Israel withdrew entirely—every man, woman and child, and even the dead from their graves—from the Gaza Strip in 2005 and, since June 2007, the territory has been ruled by Hamas. It is not occupied by Israel. As hundreds of transcripts and news stories in a Nexis news database search underscore, the standard journalistic language refers to the enclave as “Gaza” or the “Gaza Strip.” There are no references to “occupied Gaza.”

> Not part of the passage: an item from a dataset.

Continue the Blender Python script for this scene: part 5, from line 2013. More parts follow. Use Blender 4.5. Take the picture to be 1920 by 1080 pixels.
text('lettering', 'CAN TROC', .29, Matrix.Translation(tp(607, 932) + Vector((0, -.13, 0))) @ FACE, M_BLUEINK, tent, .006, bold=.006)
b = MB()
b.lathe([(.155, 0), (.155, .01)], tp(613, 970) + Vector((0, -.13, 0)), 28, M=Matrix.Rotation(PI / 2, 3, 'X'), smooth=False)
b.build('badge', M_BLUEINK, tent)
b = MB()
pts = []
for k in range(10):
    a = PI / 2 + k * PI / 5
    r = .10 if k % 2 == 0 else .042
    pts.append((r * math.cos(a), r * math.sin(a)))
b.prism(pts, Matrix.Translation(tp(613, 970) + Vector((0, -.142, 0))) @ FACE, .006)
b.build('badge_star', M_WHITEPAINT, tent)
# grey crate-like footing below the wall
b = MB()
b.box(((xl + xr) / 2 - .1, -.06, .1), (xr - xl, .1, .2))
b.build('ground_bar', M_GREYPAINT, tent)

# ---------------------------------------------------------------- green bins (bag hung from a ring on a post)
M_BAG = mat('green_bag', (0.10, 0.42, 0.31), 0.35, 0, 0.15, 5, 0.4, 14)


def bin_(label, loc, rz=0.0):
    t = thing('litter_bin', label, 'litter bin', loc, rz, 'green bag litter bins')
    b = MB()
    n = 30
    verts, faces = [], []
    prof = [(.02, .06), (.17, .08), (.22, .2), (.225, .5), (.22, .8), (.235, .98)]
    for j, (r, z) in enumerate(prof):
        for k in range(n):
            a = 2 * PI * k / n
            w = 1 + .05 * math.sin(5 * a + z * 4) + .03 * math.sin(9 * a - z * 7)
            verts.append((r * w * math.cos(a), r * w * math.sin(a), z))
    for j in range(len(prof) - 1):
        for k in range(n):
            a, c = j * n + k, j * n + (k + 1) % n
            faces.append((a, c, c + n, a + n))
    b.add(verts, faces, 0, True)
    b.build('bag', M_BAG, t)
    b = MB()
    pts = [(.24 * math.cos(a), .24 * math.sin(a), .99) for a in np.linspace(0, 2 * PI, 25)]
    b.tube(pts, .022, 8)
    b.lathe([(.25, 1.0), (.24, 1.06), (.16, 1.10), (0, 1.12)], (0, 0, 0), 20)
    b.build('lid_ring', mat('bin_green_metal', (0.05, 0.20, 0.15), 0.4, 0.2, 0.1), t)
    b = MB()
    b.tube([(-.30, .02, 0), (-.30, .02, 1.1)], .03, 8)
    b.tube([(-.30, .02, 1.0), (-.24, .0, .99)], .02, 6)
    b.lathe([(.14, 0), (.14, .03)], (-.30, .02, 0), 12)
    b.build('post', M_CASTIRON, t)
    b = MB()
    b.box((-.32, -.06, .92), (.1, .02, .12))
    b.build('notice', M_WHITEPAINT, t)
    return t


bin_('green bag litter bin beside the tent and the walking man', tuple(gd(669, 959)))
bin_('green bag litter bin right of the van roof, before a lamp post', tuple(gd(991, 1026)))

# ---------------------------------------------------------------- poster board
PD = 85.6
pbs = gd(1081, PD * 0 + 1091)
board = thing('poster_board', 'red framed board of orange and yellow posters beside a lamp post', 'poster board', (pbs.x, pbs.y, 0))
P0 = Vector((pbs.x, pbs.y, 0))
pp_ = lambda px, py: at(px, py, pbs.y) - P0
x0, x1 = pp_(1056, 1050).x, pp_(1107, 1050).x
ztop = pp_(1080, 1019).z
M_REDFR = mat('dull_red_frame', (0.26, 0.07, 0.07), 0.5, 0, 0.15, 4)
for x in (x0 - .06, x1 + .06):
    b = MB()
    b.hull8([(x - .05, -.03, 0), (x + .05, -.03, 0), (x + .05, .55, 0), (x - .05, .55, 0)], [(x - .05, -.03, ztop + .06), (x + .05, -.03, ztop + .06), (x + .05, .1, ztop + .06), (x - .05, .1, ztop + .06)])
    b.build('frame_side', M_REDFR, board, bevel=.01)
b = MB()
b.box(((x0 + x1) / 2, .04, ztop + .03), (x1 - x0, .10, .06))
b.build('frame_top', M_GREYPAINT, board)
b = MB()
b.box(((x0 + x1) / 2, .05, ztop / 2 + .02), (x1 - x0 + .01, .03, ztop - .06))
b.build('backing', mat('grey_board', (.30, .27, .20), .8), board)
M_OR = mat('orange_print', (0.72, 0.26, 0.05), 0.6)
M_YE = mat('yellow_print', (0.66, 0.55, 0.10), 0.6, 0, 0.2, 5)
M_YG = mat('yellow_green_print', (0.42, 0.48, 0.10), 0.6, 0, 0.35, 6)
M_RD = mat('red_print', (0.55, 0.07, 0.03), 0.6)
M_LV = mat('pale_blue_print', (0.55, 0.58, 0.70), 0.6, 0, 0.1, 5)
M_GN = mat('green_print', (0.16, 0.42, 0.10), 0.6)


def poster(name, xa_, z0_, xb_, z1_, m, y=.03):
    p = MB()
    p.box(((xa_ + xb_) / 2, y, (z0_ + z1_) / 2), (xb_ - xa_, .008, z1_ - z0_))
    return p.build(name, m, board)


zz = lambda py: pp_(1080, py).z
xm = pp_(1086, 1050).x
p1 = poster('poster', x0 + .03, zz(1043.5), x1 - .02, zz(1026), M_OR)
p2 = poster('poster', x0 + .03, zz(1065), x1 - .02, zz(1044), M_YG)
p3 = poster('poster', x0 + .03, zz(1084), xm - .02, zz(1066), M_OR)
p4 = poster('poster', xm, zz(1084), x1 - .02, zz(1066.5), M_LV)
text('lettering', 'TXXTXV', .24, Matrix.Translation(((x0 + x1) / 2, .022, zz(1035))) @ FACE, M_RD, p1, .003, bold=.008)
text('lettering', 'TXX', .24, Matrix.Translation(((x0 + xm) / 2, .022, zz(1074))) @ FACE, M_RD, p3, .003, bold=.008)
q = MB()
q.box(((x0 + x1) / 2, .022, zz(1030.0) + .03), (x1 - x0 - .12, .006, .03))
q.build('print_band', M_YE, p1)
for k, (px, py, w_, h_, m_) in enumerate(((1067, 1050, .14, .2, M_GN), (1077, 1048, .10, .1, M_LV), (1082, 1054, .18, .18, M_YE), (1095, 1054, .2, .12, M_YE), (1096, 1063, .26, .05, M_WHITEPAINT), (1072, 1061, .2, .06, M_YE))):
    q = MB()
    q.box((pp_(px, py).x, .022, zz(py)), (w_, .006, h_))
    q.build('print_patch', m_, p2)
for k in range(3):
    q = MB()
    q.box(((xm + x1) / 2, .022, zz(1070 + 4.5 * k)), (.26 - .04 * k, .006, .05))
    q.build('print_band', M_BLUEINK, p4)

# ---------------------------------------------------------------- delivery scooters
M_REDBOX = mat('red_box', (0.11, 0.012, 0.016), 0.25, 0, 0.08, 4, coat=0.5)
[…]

And the Journal itself had not typically (or ever) referred to “occupied Gaza” until Kalin’s reference. Yet here too, request for correction was promptly rejected, with the explanation:
“Regarding Gaza, the Journal follows United Nations definitions, which consider Gaza and the West Bank as occupied given that Israel controls access to land, territorial waters and air space and restricts the flow of people and goods.”
One expects more from the Wall Street Journal than this. Of course, Israel does not control access to Gaza because Gaza shares a border with Egypt. And it’s obviously not the case that the newspaper follows U.N. definitions; until July 6 it used the same terminology as other media, referring to “Gaza” or the “Gaza Strip” in describing that enclave—not “occupied Gaza.”
And does the Journal follow U.N. definitions on other matters? On capitalism, globalization, climate policy?
Why the deviation from the Journal’s ethical code both in this reporting and then, even more striking, in the refusal to correct manifestly false statements?
The publication claims it “maintains an open response to critique, honest exploration of potential errors and publishes full corrections when warranted.”
As the newspaper rightly states in its pledge to adhere to the “highest and most rigorous standards of fairness and integrity”:
“Society benefits from a common set of verifiable facts and a broad set of voices. … Providing those facts informs debate and contributes to the greater good.”
Yet in the multiple stories falsely claiming Israel killed five “children” in Jenin and that Gaza is “occupied” by Israel, the Journal is not offering “a common set of verifiable facts” that contribute “to the greater good.” It’s doing the opposite.